— Directions —
Write the material out again, line by line, exactly as it is.

— Supplied material —
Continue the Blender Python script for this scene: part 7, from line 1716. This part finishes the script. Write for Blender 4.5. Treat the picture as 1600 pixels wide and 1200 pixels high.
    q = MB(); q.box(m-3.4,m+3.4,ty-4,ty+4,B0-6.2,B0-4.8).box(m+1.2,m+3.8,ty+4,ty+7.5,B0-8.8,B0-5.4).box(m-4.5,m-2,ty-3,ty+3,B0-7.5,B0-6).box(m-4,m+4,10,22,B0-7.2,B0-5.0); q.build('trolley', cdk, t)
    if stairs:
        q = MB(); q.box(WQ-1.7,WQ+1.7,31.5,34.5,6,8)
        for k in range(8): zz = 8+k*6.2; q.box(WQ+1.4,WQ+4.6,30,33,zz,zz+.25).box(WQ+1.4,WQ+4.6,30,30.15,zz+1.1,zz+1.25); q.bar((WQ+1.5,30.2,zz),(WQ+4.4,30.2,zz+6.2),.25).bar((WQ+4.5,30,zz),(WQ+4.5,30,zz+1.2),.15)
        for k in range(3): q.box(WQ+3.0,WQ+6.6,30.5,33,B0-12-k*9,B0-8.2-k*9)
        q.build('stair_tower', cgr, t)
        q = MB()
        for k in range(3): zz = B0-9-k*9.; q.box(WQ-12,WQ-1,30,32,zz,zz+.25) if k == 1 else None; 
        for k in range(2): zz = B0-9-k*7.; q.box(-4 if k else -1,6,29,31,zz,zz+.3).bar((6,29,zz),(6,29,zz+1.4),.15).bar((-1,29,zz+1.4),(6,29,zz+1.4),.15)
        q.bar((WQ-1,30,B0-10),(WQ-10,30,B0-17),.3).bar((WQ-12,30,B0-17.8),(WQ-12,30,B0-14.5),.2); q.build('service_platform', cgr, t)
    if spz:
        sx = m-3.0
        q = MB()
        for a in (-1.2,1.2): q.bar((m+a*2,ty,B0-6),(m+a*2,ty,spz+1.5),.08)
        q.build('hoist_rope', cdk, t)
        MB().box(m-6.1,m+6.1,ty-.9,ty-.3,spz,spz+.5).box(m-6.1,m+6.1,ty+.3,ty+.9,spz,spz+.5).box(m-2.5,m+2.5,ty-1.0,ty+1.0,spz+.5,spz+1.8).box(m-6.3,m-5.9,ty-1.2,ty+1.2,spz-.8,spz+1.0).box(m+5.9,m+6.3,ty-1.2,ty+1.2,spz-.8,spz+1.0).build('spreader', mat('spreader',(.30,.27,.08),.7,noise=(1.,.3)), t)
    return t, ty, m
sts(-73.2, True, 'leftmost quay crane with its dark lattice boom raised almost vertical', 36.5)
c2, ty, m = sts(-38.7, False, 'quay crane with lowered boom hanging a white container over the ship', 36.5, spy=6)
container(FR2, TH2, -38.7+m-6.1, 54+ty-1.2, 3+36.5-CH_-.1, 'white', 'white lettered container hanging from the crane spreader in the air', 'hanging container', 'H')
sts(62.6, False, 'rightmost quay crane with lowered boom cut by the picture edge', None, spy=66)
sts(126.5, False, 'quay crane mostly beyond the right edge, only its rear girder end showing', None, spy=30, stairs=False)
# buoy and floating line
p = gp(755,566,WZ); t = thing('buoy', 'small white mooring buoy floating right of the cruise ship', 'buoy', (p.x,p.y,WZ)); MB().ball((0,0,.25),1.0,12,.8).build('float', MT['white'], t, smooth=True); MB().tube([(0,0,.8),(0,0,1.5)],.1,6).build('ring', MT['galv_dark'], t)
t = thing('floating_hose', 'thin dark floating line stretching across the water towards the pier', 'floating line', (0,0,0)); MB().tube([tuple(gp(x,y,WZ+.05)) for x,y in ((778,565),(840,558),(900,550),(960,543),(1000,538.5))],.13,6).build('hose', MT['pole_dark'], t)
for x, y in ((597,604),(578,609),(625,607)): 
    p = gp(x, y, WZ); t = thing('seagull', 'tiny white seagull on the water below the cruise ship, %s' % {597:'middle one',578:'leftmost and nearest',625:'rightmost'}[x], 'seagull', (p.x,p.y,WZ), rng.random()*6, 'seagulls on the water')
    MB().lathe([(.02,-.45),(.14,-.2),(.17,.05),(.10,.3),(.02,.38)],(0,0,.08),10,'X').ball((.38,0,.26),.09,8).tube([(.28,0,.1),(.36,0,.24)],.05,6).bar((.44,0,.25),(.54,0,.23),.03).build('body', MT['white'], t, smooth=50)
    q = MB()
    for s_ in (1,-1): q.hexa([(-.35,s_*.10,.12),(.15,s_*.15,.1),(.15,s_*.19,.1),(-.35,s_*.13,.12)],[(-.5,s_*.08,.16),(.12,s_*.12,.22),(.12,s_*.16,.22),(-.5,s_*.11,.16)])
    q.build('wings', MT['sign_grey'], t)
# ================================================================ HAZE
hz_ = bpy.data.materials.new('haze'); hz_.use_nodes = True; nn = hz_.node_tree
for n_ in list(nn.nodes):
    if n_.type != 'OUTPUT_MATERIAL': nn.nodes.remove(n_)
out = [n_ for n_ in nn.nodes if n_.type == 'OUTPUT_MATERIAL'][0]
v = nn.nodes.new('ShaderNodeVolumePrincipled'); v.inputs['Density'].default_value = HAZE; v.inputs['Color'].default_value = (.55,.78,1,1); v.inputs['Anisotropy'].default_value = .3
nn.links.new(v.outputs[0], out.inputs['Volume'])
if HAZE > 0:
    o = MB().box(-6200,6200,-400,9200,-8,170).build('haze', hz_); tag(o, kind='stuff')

— Answer to the task —
Continue the Blender Python script for this scene: part 7, from line 1716. This part finishes the script. Write for Blender 4.5. Treat the picture as 1600 pixels wide and 1200 pixels high.
    q = MB(); q.box(m-3.4,m+3.4,ty-4,ty+4,B0-6.2,B0-4.8).box(m+1.2,m+3.8,ty+4,ty+7.5,B0-8.8,B0-5.4).box(m-4.5,m-2,ty-3,ty+3,B0-7.5,B0-6).box(m-4,m+4,10,22,B0-7.2,B0-5.0); q.build('trolley', cdk, t)
    if stairs:
        q = MB(); q.box(WQ-1.7,WQ+1.7,31.5,34.5,6,8)
        for k in range(8): zz = 8+k*6.2; q.box(WQ+1.4,WQ+4.6,30,33,zz,zz+.25).box(WQ+1.4,WQ+4.6,30,30.15,zz+1.1,zz+1.25); q.bar((WQ+1.5,30.2,zz),(WQ+4.4,30.2,zz+6.2),.25).bar((WQ+4.5,30,zz),(WQ+4.5,30,zz+1.2),.15)
        for k in range(3): q.box(WQ+3.0,WQ+6.6,30.5,33,B0-12-k*9,B0-8.2-k*9)
        q.build('stair_tower', cgr, t)
        q = MB()
        for k in range(3): zz = B0-9-k*9.; q.box(WQ-12,WQ-1,30,32,zz,zz+.25) if k == 1 else None; 
        for k in range(2): zz = B0-9-k*7.; q.box(-4 if k else -1,6,29,31,zz,zz+.3).bar((6,29,zz),(6,29,zz+1.4),.15).bar((-1,29,zz+1.4),(6,29,zz+1.4),.15)
        q.bar((WQ-1,30,B0-10),(WQ-10,30,B0-17),.3).bar((WQ-12,30,B0-17.8),(WQ-12,30,B0-14.5),.2); q.build('service_platform', cgr, t)
    if spz:
        sx = m-3.0
        q = MB()
        for a in (-1.2,1.2): q.bar((m+a*2,ty,B0-6),(m+a*2,ty,spz+1.5),.08)
        q.build('hoist_rope', cdk, t)
        MB().box(m-6.1,m+6.1,ty-.9,ty-.3,spz,spz+.5).box(m-6.1,m+6.1,ty+.3,ty+.9,spz,spz+.5).box(m-2.5,m+2.5,ty-1.0,ty+1.0,spz+.5,spz+1.8).box(m-6.3,m-5.9,ty-1.2,ty+1.2,spz-.8,spz+1.0).box(m+5.9,m+6.3,ty-1.2,ty+1.2,spz-.8,spz+1.0).build('spreader', mat('spreader',(.30,.27,.08),.7,noise=(1.,.3)), t)
    return t, ty, m
sts(-73.2, True, 'leftmost quay crane with its dark lattice boom raised almost vertical', 36.5)
c2, ty, m = sts(-38.7, False, 'quay crane with lowered boom hanging a white container over the ship', 36.5, spy=6)
container(FR2, TH2, -38.7+m-6.1, 54+ty-1.2, 3+36.5-CH_-.1, 'white', 'white lettered container hanging from the crane spreader in the air', 'hanging container', 'H')
sts(62.6, False, 'rightmost quay crane with lowered boom cut by the picture edge', None, spy=66)
sts(126.5, False, 'quay crane mostly beyond the right edge, only its rear girder end showing', None, spy=30, stairs=False)
# buoy and floating line
p = gp(755,566,WZ); t = thing('buoy', 'small white mooring buoy floating right of the cruise ship', 'buoy', (p.x,p.y,WZ)); MB().ball((0,0,.25),1.0,12,.8).build('float', MT['white'], t, smooth=True); MB().tube([(0,0,.8),(0,0,1.5)],.1,6).build('ring', MT['galv_dark'], t)
t = thing('floating_hose', 'thin dark floating line stretching across the water towards the pier', 'floating line', (0,0,0)); MB().tube([tuple(gp(x,y,WZ+.05)) for x,y in ((778,565),(840,558),(900,550),(960,543),(1000,538.5))],.13,6).build('hose', MT['pole_dark'], t)
for x, y in ((597,604),(578,609),(625,607)): 
    p = gp(x, y, WZ); t = thing('seagull', 'tiny white seagull on the water below the cruise ship, %s' % {597:'middle one',578:'leftmost and nearest',625:'rightmost'}[x], 'seagull', (p.x,p.y,WZ), rng.random()*6, 'seagulls on the water')
    MB().lathe([(.02,-.45),(.14,-.2),(.17,.05),(.10,.3),(.02,.38)],(0,0,.08),10,'X').ball((.38,0,.26),.09,8).tube([(.28,0,.1),(.36,0,.24)],.05,6).bar((.44,0,.25),(.54,0,.23),.03).build('body', MT['white'], t, smooth=50)
    q = MB()
    for s_ in (1,-1): q.hexa([(-.35,s_*.10,.12),(.15,s_*.15,.1),(.15,s_*.19,.1),(-.35,s_*.13,.12)],[(-.5,s_*.08,.16),(.12,s_*.12,.22),(.12,s_*.16,.22),(-.5,s_*.11,.16)])
    q.build('wings', MT['sign_grey'], t)
# ================================================================ HAZE
hz_ = bpy.data.materials.new('haze'); hz_.use_nodes = True; nn = hz_.node_tree
for n_ in list(nn.nodes):
    if n_.type != 'OUTPUT_MATERIAL': nn.nodes.remove(n_)
out = [n_ for n_ in nn.nodes if n_.type == 'OUTPUT_MATERIAL'][0]
v = nn.nodes.new('ShaderNodeVolumePrincipled'); v.inputs['Density'].default_value = HAZE; v.inputs['Color'].default_value = (.55,.78,1,1); v.inputs['Anisotropy'].default_value = .3
nn.links.new(v.outputs[0], out.inputs['Volume'])
if HAZE > 0:
    o = MB().box(-6200,6200,-400,9200,-8,170).build('haze', hz_); tag(o, kind='stuff')